Around 23,000 people attended the free all-day festival in 2015 at Penn Valley Park. It was also held in Phoenix and Minneapolis.

So Chipotle came back to Kansas City again this year after returning to Phoenix in April and before heading to Miami in November.

Celebrity chefs Corvino, Andrew Zimmern, Carla Hall, Colby Garrelts and Gerard Craft were big draws. Corvino said he agreed to be a presenter because of the mindset around the event — “good food, quality food, done the right way, turns into delicious food.”

But since the festival also is a promotional tool for Chipotle, it featured several exhibits showcasing its “responsibly raised, sustainable” food. A “Factory vs. Farm” exhibit pitted overcrowded pig farms against the pasture-raised pigs used by Chipotle. An Iowa couple was on hand with a photo album of their family farm to highlight the difference, complete with colorful photos of children holding piglets in contrast to the black-and-white images of pigs stuffed in tiny cages that were used for the factory farms.

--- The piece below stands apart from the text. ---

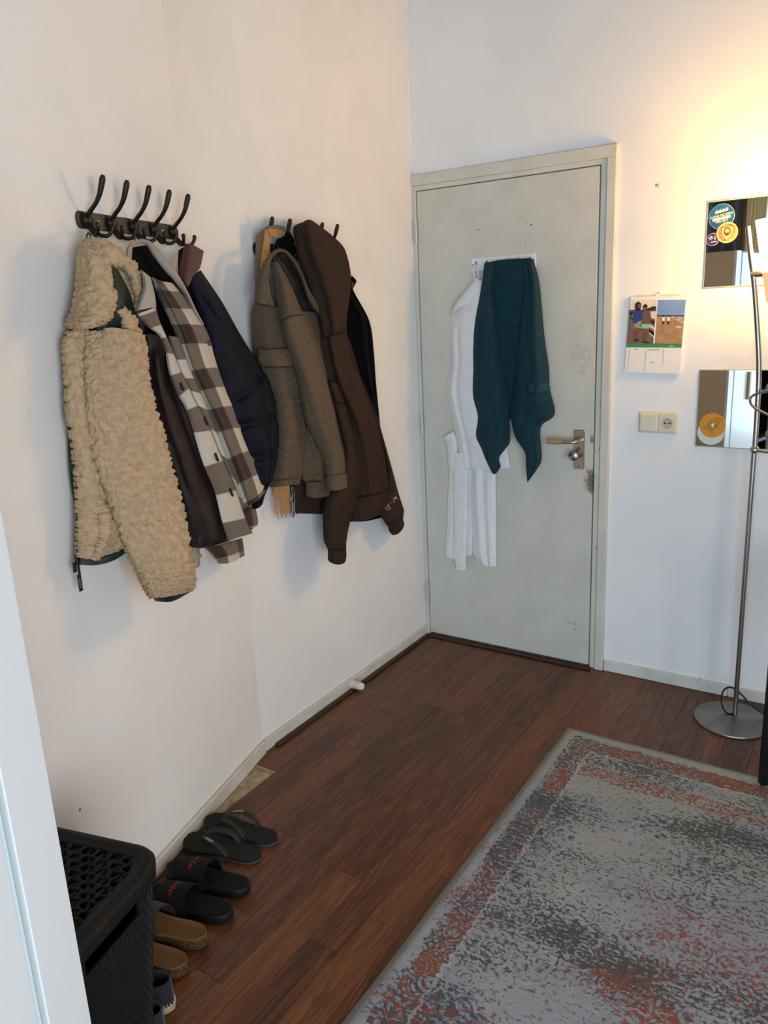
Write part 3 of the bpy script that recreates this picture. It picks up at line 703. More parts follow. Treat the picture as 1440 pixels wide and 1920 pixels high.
ip([(430, 520), (560, 485), (640, 450), (715, 448), (705, 525), (430, 535)], cm('hill', '#3b2a22'), 'photo_detail', ph1, 3)
ip([(195, 545), (280, 560), (280, 700), (190, 660)], cm('rail', '#2e211c', var=(60, '#a39488', .5, .55)), 'photo_detail', ph1, 3)
ip([(600, 545), (706, 540), (690, 690), (620, 670)], cm('water', '#d9c8bb'), 'photo_detail', ph1, 3)
for k in range(3):
    ip([(585, 690+k*95), (688-k*8, 730+k*110), (682-k*8, 790+k*110), (580, 740+k*95)], cm('rail_dark', '#2b1e1a') if k != 1 else cm('rail_light', '#d6c9c0'), 'photo_detail', ph1, 4)
ip([(585, 900), (668, 960), (660, 1040), (585, 970)], cm('rail_light', '#d6c9c0'), 'photo_detail', ph1, 4)
skin = cm('skin', '#7d4a3a'); hairm = cm('hair', '#241612')
ip([(300, 870), (360, 870), (350, 1060), (415, 1050), (400, 1065), (300, 1075)], skin, 'photo_figure', ph1, 5); ip([(360, 850), (425, 860), (400, 960), (345, 1040)], skin, 'photo_figure', ph1, 5)
ip([(290, 760), (430, 700), (425, 860), (285, 865)], cm('shorts_print', '#5b6242', var=(120, '#b5b79a')), 'photo_figure', ph1, 6)
ip([(270, 560), (320, 510), (430, 505), (465, 560), (450, 700), (300, 790), (275, 700)], cm('blue_top', '#2f3f7d'), 'photo_figure', ph1, 7)
ip([(318, 400), (370, 355), (430, 390), (425, 480), (380, 540), (318, 520)], hairm, 'photo_figure', ph1, 8); ip([(365, 400), (415, 395), (412, 470), (385, 495), (365, 460)], skin, 'photo_figure', ph1, 9)
ip([(450, 860), (500, 870), (490, 1110), (460, 1110)], skin, 'photo_figure', ph1, 5); ip([(510, 870), (560, 860), (540, 1110), (515, 1110)], skin, 'photo_figure', ph1, 5)
ip([(435, 780), (590, 770), (580, 870), (440, 870)], cm('green_shorts', '#7fc79a'), 'photo_figure', ph1, 6)
ip([(460, 560), (500, 530), (560, 530), (610, 590), (620, 720), (580, 785), (445, 780)], cm('brown_jumper', '#6d5142'), 'photo_figure', ph1, 7)
ip([(465, 440), (505, 402), (550, 430), (545, 490), (470, 490)], hairm, 'photo_figure', ph1, 8); ip([(475, 460), (540, 460), (535, 510), (505, 540), (480, 510)], skin, 'photo_figure', ph1, 9)
ip([(295, 1065), (390, 1085), (380, 1115), (295, 1105)], cm('shoe', '#2a2320'), 'photo_figure', ph1, 6); ip([(445, 1100), (590, 1130), (580, 1148), (445, 1125)], cm('shoe', '#2a2320'), 'photo_figure', ph1, 6)
ph2 = ip([(750, 325), (1278, 320), (1198, 1155), (682, 1160)], cm('sand', '#b08a64', var=(30, '#9b7652')), 'photo_print', cal, 1)
ip([(750, 325), (1278, 320), (1250, 615), (725, 615)], cm('sky_blue', '#6b8fc2', var=(5, '#8fa9cf')), 'photo_detail', ph2, 2)
ip([(725, 612), (1250, 612), (1248, 640), (722, 636)], cm('horizon', '#4d4645'), 'photo_detail', ph2, 3)
ip([(960, 640), (1246, 640), (1232, 780), (1100, 720)], cm('sea', '#8b8078', var=(60, '#c3bbb2')), 'photo_detail', ph2, 2)
for x in (850, 948):
    ip([(x-25, 650), (x+25, 650), (x+22, 725), (x-22, 725)], cm('white_shirt', '#eeeae4'), 'photo_figure', ph2, 4)
    ip([(x-18, 725), (x+22, 725), (x, 790), (x-18, 800)], cm('dark_shorts', '#3a2c2a'), 'photo_figure', ph2, 5); ip([(x-10, 620), (x+14, 620), (x+12, 652), (x-10, 652)], hairm, 'photo_figure', ph2, 5)
ip([(1070, 820), (1190, 825), (1180, 860), (1090, 850)], cm('foam', '#c9c2bd'), 'photo_detail', ph2, 4)
gb = ip([(150, 1152), (1198, 1157), (1192, 1232), (142, 1226)], cm('green_bar', '#3f8a4e'), 'month_bar', cal, 1)
tx, tz = at_back(1160+1012/10.107, 530+1198/10.107); wall_text('juni', .010, tx, tz, -.0129, 0, st_white, 'lettering', gb)
INK = cm('ink', '#9a9488')
for (x0_, x1_, dx, nrows) in ((204, 165, 40, 11), (524, 485, 38, 11), (850, 826, 38, 8)):
    for k in range(nrows):
        t = k/10.0; y = 1268+k*39.5; x = x0_+(x1_-x0_)*t
        ip([(x-9, y-8), (x+9, y-8), (x+9, y+8), (x-9, y+8)], INK, 'day_number', cal, 1)
for (xa, xb, y) in ((300, 375, 1268), (552, 780, 1272), (612, 675, 1508)): ip([(xa, y-7), (xb, y-7), (xb, y+7), (xa, y+7)], INK, 'lettering', cal, 1)
wire = M('white_wire', '#d9d3c6', .35, .5, metal=.3)
tl, tr = CA['tl'], CA['tr']
for k in range(21):
    if 8 < k < 12: continue
    u = .09+.82*k/20; c = tl*(1-u)+tr*u; t = np.linspace(0, 5.4, 10)
    MB().tube(np.stack([c[0]+.0006*t, -.008-.0055*np.cos(t), c[1]-.001+.0055*np.sin(t)], 1), .0008, 6).build('spiral_loop', wire, cal, True)
c = tl*.5+tr*.5; MB().tube(cr(np.array([(c[0]-.016, -.009, c[1]-.001), (c[0]-.010, -.011, c[1]+.003), (c[0]-.004, -.010, c[1]+.012), (c[0]+.004, -.010, c[1]+.012), (c[0]+.008, -.011, c[1]+.003), (c[0]+.016, -.009, c[1]-.001)]), 24), .0009, 6).build('hanger_loop', wire, cal, True)
MB().lathe([(.0035, 0), (.0035, .006), (.001, .007)], (c[0], -.004, c[1]+.010), 10, (0, -1, 0)).build('hanging_pin', wire, cal, True)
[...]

Loomstate showcased its organically raised cotton — from cotton plant to cotton bundle to T-shirt — that Chipotle uses in its uniforms and retail products.

A long line formed for a demonstration on how to make guacamole from scratch, followed by a free tasting.

The Artisans Hall featured local vendors Alchemy Coffee, Dolce Bakery, Poppy’s Ice Cream and Shatto Milk Co., while the Tasting Hall included KC Bier Co. and Cinder Block Brewery.